Femtoduino: ultrasmall arduino 20.7x15.2 mm

Original blog post: Femtoduino: designing an ultrasmall arduino compatible board with the ATMEGA 328P QFN/MLF32

As a personal learning exercise and challenge to myself, I designed an ultrasmall Arduino compatible board based on the ATMEGA 328P in the QFN/MLF32 package.

Using the smallest 328P uC currently available, very small package components (eg 0402 caps and resistors) and 0.05" headers I've been able to design an Arduino compatible board which is only 20.7x15.2 mm.

Given that the Arduino Pro Mini, currently the smallest Arduino board available, is 34x18 mm and I restricted myself to use a 2 side PCB, I think I accomplished a pretty good result.

I called this board Femtoduino. Have a look at the schematics. Of course this will be a free (as in speech) hardware.

I plan to submit this board to the DorkbotPDX group PCB order of the 3rd January and I'm currently looking for reviews and comments for the project. So, if you have knowledge of this topics please have a look at the Femtoduino designs.

You can get the Kicad sources (as of 30-12-2010) from here. I'm using a weekly updated version of Kicad, so if you have problems with older versions of Kicad you can try use a recent snapshot for Windows or Ubuntu 10.10.
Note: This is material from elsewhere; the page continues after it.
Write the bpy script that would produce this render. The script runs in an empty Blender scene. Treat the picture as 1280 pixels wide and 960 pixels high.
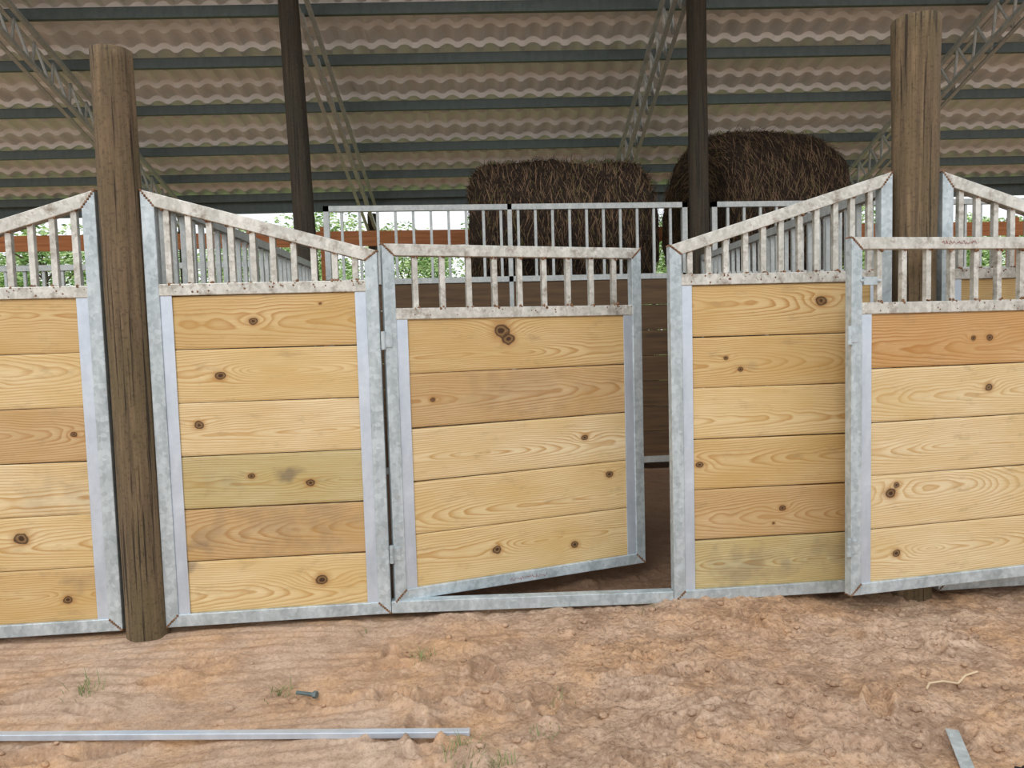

You can get the most updated sources from my personal repository using bzr with the following command:

bzr co http://repository.varesano.net/Femtoduino

Thanks for your help!

Some questions:

What's the plan for getting a bootloader in it so that sketches can be uploaded? Will you have some kind of socket it can be placed on top of for testing?

Can the pinout be adjusted to make it more convenient to connect a standard FTDI (or equivalent) adapter for programming?

Why have a 10K current limit resister for the power indicator, and then load down D13 with 330 ohm? Will the power LED even turn with ~0.3mA? ((5V-2V)/10K as an estimate)

I think this is pretty neat.

Hi CrossRoads, thanks for having a look at Femtoduino.

What's the plan for getting a bootloader in it so that sketches can be uploaded?

According to my understanding of the original Arduino UNO schematics, the programmer header is simply connected to D11, D12, D13, RST, VCC and GND so it should be possible to use ad hoc programmer cables connected to regular pinout pins to load the bootloader or to program the uC using the programmer instead of the bootloader.

Will you have some kind of socket it can be placed on top of for testing?

There are 0.05" female headers similar to those of the Arduino UNO, just smaller. For prototyping that will be the best option.

Can the pinout be adjusted to make it more convenient to connect a standard FTDI (or equivalent) adapter for programming?

I initially wanted to keep the pinout FTDI compatible. Unfortunately, I wasn't able to keep that as the necessary pins where too distant in the QFN version of the ATMEGA328 so it would have required make the PCB bigger.

So, given also the fact that it uses 0.05" headers you still wouldn't have been able to connect the FTDI directly, I decided to break compatibility with FTDI.

I plan to design a simple connector from the Femtoduino pinout to standard FTDI (following Sparkfun pinout) and/or designing it's own FTDI breakout directly compatible with the Femtoduino pinout.

Why have a 10K current limit resister for the power indicator, and then load down D13 with 330 ohm? Will the power LED even turn with ~0.3mA? ((5V-2V)/10K as an estimate)

I used the Arduino Pro Mini schematics as starting point and 10K was the value they used in their schematics.

Given that I never designed for SMD LEDs I assumed that was a correct value.. but it looked too high also to me. I'm now comparing that value to UNO and Nano schematics and they all have very smaller resistors so it's probably an error on the Pro Mini Schematics.

However this doesn't impact the design too much as I still did not choose the specific final components so changing the value of that resistor is not a problem at all.

Thanks again.

My main concern for hobbyist popularity is the use of .05" headers. That means it can't directly plug into solderless breadboards and not as easy to find header/socket? I understand one can't be the smallest and still hang on to .1" connectors. Maybe a simple breakout board to fan out the connection to standard .1" headers, and a serial inline header, and even a standard 2x3 ICSP connector pins.? Make the breakout board shield compatible and it might make a cool daughter/mother combination where the processor module can be detatched for ultra small installation applications?

However for applications like airborne R/C installations where smallest size, lightest weight means a lot, it would be a winner.

Lefty

I designed one with a 0.5mm board-to-board connector before. Slightly larger than Femtoduino but have everything on board (FTDI, crystal). I guess the main idea was not to be prototyping friendly and but maybe for prototype stage, you can make a base board that breaks out to the standard 0.1" (something that stacks from the bottom).